I decide to walk over to Luxemburg Gardens-it’s close by and the weather is nice.

Luxemburg Gardens are very pretty, very formal, full of trees..and lots of tourists. But it’s a relaxing place to sit, and space out. Lots of people are doing the same thing.

I decide to take the metro over to Shakespeare and Co, the bookstore to visit in Paris. It’s been around forever, and it’s books are in English. No settling for Jackie Collin’s steamy paperbacks here-this is the real thing, with books by everyone from Beat authors to Cocteau to Hugo to ee cummings.

It’s a bookstore for people who love books, and it shows. People are just standing around reading books when I enter the shop, which makes me love the place already. There are couches and nooks and piles of books everywhere. Apparently the couches are used in the evenings by poor trying-to make-it  authors who are visiting the city, and trading for tidying up. (Another thing to look into, if you are a writer and broke in Paris).

I spend a good hour browsing. They’ve got everything, everything. I don’t buy anything, because who wants to carry all that to India and so forth, but it’s really cheap-used paperbacks abound, and you can buy quite a few books at once for under ten dollars.
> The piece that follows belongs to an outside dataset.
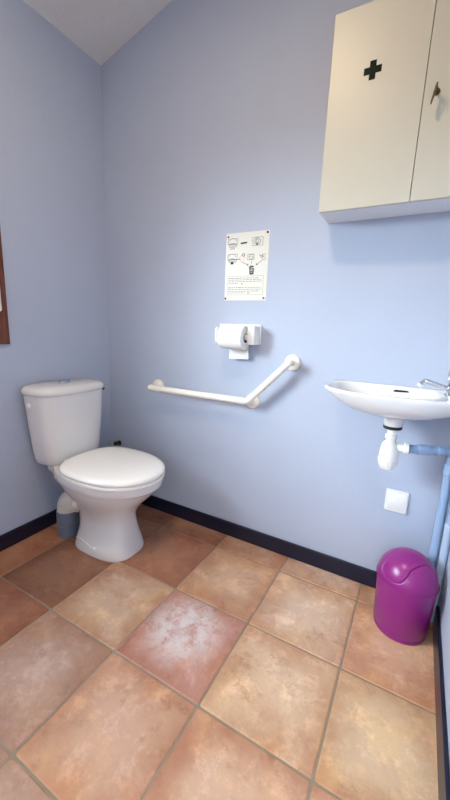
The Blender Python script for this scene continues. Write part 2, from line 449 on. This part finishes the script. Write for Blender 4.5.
# ------------------------------------------------------------------ toilet roll holder + roll
rx, ry, rz = .864, -.072, 1.030
th = thing('toilet_roll_holder', 'white plastic toilet roll holder on the wall under the sheet', 'toilet roll holder', (.86, 0, 1.03))
lt = lambda bm: bmesh.ops.translate(bm, vec=(-.86, 0, -1.03), verts=bm.verts)
bm = Box((.752, -.010, 1.002), (.968, 0, 1.090)); lt(bm); link('backplate', bm, M['plastic'], th, bevel=.003)
bm = Box((.930, -.074, 1.002), (.964, -.010, 1.084)); lt(bm); link('bracket_arm', bm, M['plastic'], th, bevel=.004)
bm = bmesh.new()
loft(bm, [[(x, y, z) for y, z, _ in rrect(-.112, -.010, 1.000, 1.074, 0, .018)] for x in (.788, .796)]); lt(bm); link('bracket_arm', bm, M['plastic'], th, bevel=.002)
bm = bmesh.new(); lathe(bm, [(.013, 0), (.013, .14)], (.794, ry, rz+.004), (1, 0, 0), 18); lt(bm); link('spindle', bm, M['plastic'], th)
rl = thing('toilet_roll', 'white toilet paper roll hanging in the wall holder with a loose end', 'toilet roll', (rx, ry, rz))
bm = bmesh.new()
R0, R1 = .0205, .052; hl = .059
prof = [(R0, -hl), (R1-.002, -hl), (R1, -hl+.002), (R1, hl-.002), (R1-.002, hl), (R0, hl)]
n = 48
rings = [[(h, r*math.cos(2*PI*i/n), r*math.sin(2*PI*i/n)) for i in range(n)] for r, h in prof]
loft(bm, rings, close=True); link('roll_paper', bm, M['paper'], rl, smooth=40)
bm = bmesh.new()
rings = [[(h, r*math.cos(2*PI*i/32), r*math.sin(2*PI*i/32)) for i in range(32)] for r, h in ((.0202, -hl+.001), (.0202, hl+.001), (.0190, hl+.001), (.0190, -hl+.001))]
loft(bm, rings, close=True); link('core', bm, M['card'], rl, smooth=40)
bm = bmesh.new()   # loose end hanging at the back
ys = [(-.004, -.0455, -.012), (-.0015, -.047, -.03)]
prof = [(.0526, -.002), (.0526, -.02), (.050, -.04), (.046, -.07), (.043, -.100)]
V = []
for k, (y, z) in enumerate(prof):
    sk = k*.0022
    V.append([(-.046+sk*.3, y, z-.0), (.048+sk, y+.001, z+.003*(k == 4))])
for th_ in (0,):
    rings = [[(a[0], a[1], a[2]), (b[0], b[1], b[2]), (b[0], b[1]+.0006, b[2]), (a[0], a[1]+.0006, a[2])] for a, b in V]
    loft(bm, rings)
link('loose_end', bm, M['paper'], rl, smooth=60)

# ------------------------------------------------------------------ instruction sheet
SX0, SX1, SZ0, SZ1 = .768, .978, 1.196, 1.486
def sp(u, v, d=.0004): return (SX0 + u*(SX1-SX0), -.0016-d, SZ1 - v*(SZ1-SZ0))     # u right, v down (fractions)
def stroke(bm, pts, w=.0016):
    for (u0, v0), (u1, v1) in zip(pts, pts[1:]):
        a, b = Vector(sp(u0, v0)), Vector(sp(u1, v1)); d = b-a
        if d.length < 1e-6: continue
        nrm = Vector((-d.z, 0, d.x)).normalized()*w/2; e = d.normalized()*w*.3
        q = [a-e+nrm, b+e+nrm, b+e-nrm, a-e-nrm]
        vs = [bm.verts.new(p) for p in q]; vb = [bm.verts.new(p+Vector((0, .0003, 0))) for p in q]
        bm.faces.new(vs); bm.faces.new(vb[::-1])
        for i in range(4): bm.faces.new((vs[i], vs[(i+1) % 4], vb[(i+1) % 4], vb[i]))
def arc(u, v, ru, rv, a0=0, a1=360, n=18): return [(u+ru*math.cos(math.radians(a0+(a1-a0)*k/n)), v+rv*math.sin(math.radians(a0+(a1-a0)*k/n))) for k in range(n+1)]
def rect(u0, v0, u1, v1): return [(u0, v0), (u1, v0), (u1, v1), (u0, v1), (u0, v0)]
g = bmesh.new(); k_ = bmesh.new(); k2 = bmesh.new(); rd = bmesh.new(); yl = bmesh.new()
# two bowls seen from the front, top left and below it
for v in (.145, .37):
    stroke(g, arc(.16, v-.02, .085, .05, 180, 360), .0018); stroke(g, rect(.05, v-.065, .28, v+.01)); stroke(g, [(.06, v+.015), (.09, v+.055), (.24, v+.055), (.27, v+.015), (.06, v+.015)], .0022)
    stroke(g, arc(.16, v+.02, .07, .02), .002)
stroke(g, [(.10, .225), (.21, .225)], .003)
stroke(k_, [(.36, .155), (.49, .150)], .0065)                                   # thick arrow
stroke(g, rect(.62, .085, .86, .20), .0016); stroke(g, arc(.73, .14, .08, .045), .0022); stroke(g, arc(.73, .14, .04, .03), .0022); stroke(k_, [(.72, .185), (.745, .185)], .006); stroke(g, [(.72, .11), (.72, .17)], .002)
for q in ([(.13, .445), (.16, .415), (.19, .445), (.13, .445)], [(.14, .44), (.18, .44)], [(.15, .43), (.17, .43)]): stroke(k_, q, .0045)
stroke(rd, [(.27, .385), (.35, .382)], .004); stroke(rd, arc(.40, .37, .055, .045), .0012)
stroke(g, arc(.43, .325, .03, .018), .003)
stroke(g, rect(.53, .32, .68, .40), .0018); stroke(g, arc(.61, .36, .05, .035), .002); stroke(g, [(.56, .35), (.66, .37)], .002)
stroke(g, [(.80, .33), (.83, .36), (.86, .34), (.90, .37)], .0028); stroke(g, rect(.87, .33, .93, .41), .0016); stroke(rd, [(.82, .37), (.88, .375)], .003)
stroke(k_, [(.40, .43), (.55, .475)], .0016); stroke(k_, [(.52, .475), (.55, .475), (.54, .455)], .0022)
stroke(k_, [(.63, .42), (.63, .455)], .0022)
stroke(k_, [(.86, .42), (.745, .475)], .0016); stroke(k_, [(.745, .455), (.735, .478), (.77, .478)], .0022)
stroke(k_, [(.58, .51), (.61, .49), (.66, .495)], .004); stroke(k_, [(.585, .515), (.68, .50)], .004)
for q in ([(.59, .525), (.60, .61), (.675, .61), (.685, .525)], [(.60, .53), (.68, .53)], [(.605, .575), (.68, .575)], [(.61, .60), (.67, .60)]): stroke(k_, q, .0035)
for q in ([(.62, .535), (.62, .60)], [(.655, .535), (.655, .60)]): stroke(g, q, .005)
stroke(g, rect(.07, .635, .915, .915), .0009)
rn = random.Random(3)
for v, u1 in ((.665, .80), (.690, .86), (.715, .88), (.742, .33), (.805, .86), (.832, .88), (.860, .84), (.885, .50)):
    u = .095; first = v in (.665, .805)
    while u < u1:
        w_ = rn.uniform(.02, .075); e = min(u+w_, u1)
        stroke(k2 if (first and u < .35) else g, [(u, v), (e, v)], .0024 if (first and u < .35) else .0020); u = e+.022
stroke(yl, [(.40, .755), (.425, .735), (.45, .755), (.40, .755)], .0026); stroke(yl, [(.56, .893), (.585, .873), (.61, .893), (.56, .893)], .0026)
bm = Box((SX0, -.0016, SZ0), (SX1, 0, SZ1))
for mi, b in enumerate((g, k_, k2, rd, yl), 1):          # the printing is surface pattern of the sheet itself
    for f in b.faces: f.material_index = mi
    tmp = bpy.data.meshes.new('tmp'); b.to_mesh(tmp); b.free(); bm.from_mesh(tmp); bpy.data.meshes.remove(tmp)
tag(link('instruction_sheet', bm, [M['sheet'], M['inkgrey'], M['ink'], mat('dark_grey_ink', (96, 94, 92), .6), M['inkred'], M['inkyellow']], smooth=0),
    'white instruction sheet with small diagrams pinned to the back wall', 'notice')
pin = None
for u, v, mt, lab in ((.955, .03, 'black', 'black drawing pin in the top right corner of the sheet'), (.03, .97, 'black', 'black drawing pin in the bottom left corner of the sheet'),
                      (.045, .05, 'brass', 'brass drawing pin in the top left corner of the sheet'), (.945, .965, 'brass', 'brass drawing pin in the bottom right corner of the sheet')):
    bm = bmesh.new(); lathe(bm, [(.0046, 0), (.0046, .001), (.0038, .0022), (.0015, .003)], (0, 0, 0), (0, -1, 0), 16)
    o = tag(link('drawing_pin', bm, M[mt]), lab, 'pin', 'drawing pins holding the sheet'); x, y, z = sp(u, v, 0); o.location = (x, y, z)

# ------------------------------------------------------------------ wall cabinet
CX0, CX1, CZ0, CZ1, CD = 1.222, 1.790, 1.486, 2.066, .150
cb = thing('wall_cabinet', 'cream two-door wall cabinet with a dark cross hung above the basin', 'cabinet', ((CX0+CX1)/2, 0, CZ0))
lc = lambda bm: bmesh.ops.translate(bm, vec=(-(CX0+CX1)/2, 0, -CZ0), verts=bm.verts)
bm = bmesh.new(); t_ = .016
DF = -CD+.017
for a, b in (((CX0, DF, CZ0), (CX1, 0, CZ0+t_)), ((CX0, DF, CZ1-t_), (CX1, 0, CZ1)), ((CX0, DF, CZ0+t_), (CX0+t_, 0, CZ1-t_)), ((CX1-t_, DF, CZ0+t_), (CX1, 0, CZ1-t_)),
             ((CX0+t_, -.005, CZ0+t_), (CX1-t_, 0, CZ1-t_))): box(bm, a, b)
lc(bm); link('carcass', bm, M['cabcarc'], cb, smooth=0)
SPL = 1.5095
doors = []
for a, b in ((CX0, SPL-.0009), (SPL+.0009, CX1)):
    bm = Box((a, -CD, CZ0-.001), (b, DF-.001, CZ1)); lc(bm); doors.append(link('door', bm, M['cab'], cb, smooth=0, bevel=.0012))
bm = bmesh.new(); cx, cz = 1.355, 1.880
h_, w_ = .026, .0095
pts = [(-w_, -h_), (w_, -h_), (w_, -w_), (h_, -w_), (h_, w_), (w_, w_), (w_, h_), (-w_, h_), (-w_, w_), (-h_, w_), (-h_, -w_), (-w_, -w_)]
loft(bm, [[(cx+x, -CD-.0012, cz+z) for x, z in pts], [(cx+x, -CD+.0002, cz+z) for x, z in pts]]); lc(bm)
link('cross_emblem', bm, M['green'], doors[0], smooth=0)
KX, KZ = 1.543, 1.775
bm = bmesh.new(); lathe(bm, [(.009, 0), (.009, .003), (.007, .005)], (KX, -CD, KZ), (0, -1, 0), 20); lc(bm)
link('lock', bm, M['brass'], doors[1])
ky = thing('cabinet_key', 'small brass key standing in the lock of the cabinet right door', 'key', (KX, -CD-.005, KZ))
bm = bmesh.new(); lathe(bm, [(.0028, 0), (.0028, .024)], (0, 0, 0), (0, -1, 0), 12); lathe(bm, [(.0045, .008), (.0045, .012)], (0, 0, 0), (0, -1, 0), 12)
link('shank', bm, M['brass'], ky)
bm = bmesh.new()   # flat bow seen edge-on, turned slightly
ca, sa = math.cos(math.radians(12)), math.sin(math.radians(12))
ringo = [(.013*math.cos(2*PI*i/28), .022*math.sin(2*PI*i/28)*(1.7 if math.sin(2*PI*i/28) < 0 else .7) - .006) for i in range(28)]
def bowpt(a, b, s_, k=1): 
    x, y, z = s_, -.030+a*k, b*k
    return (x*ca + z*sa, y, -x*sa*1 + z*ca)
loft(bm, [[bowpt(a, b-.004, -.0013) for a, b in ringo], [bowpt(a, b-.004, .0013) for a, b in ringo], [bowpt(a*.5, b*.5-.004, .0013) for a, b in ringo], [bowpt(a*.5, b*.5-.004, -.0013) for a, b in ringo]], close=True)
link('bow', bm, M['brass'], ky)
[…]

Good to know.

I end up talking to some young kids outside, who are all writers and are from around the world. One offers to read me some of the story he’s writing, and I get an impromtu reading right then and there. It’s good. I feel lucky and somewhat amazed that it is easy for me to make friends so quickly, when I’ll I’ve done is smile.

It turns out that there is a reading that night-there’s one almost every Monday night at the bookshop-and I go.

It’s a whole bunch of authors reading, all from an anthology of Oxford poets. I decide to become a poet, in spite of the fact that I don’t know how I will fit it into my busy life when I return to the States. All the poets seem so interesting..and I am just completely taken in by them when they read their poems.

I walk home, full of the words of the poets, the paintings of Delacroix, the feeling..of being an American in Paris. It’s been a wonderful day.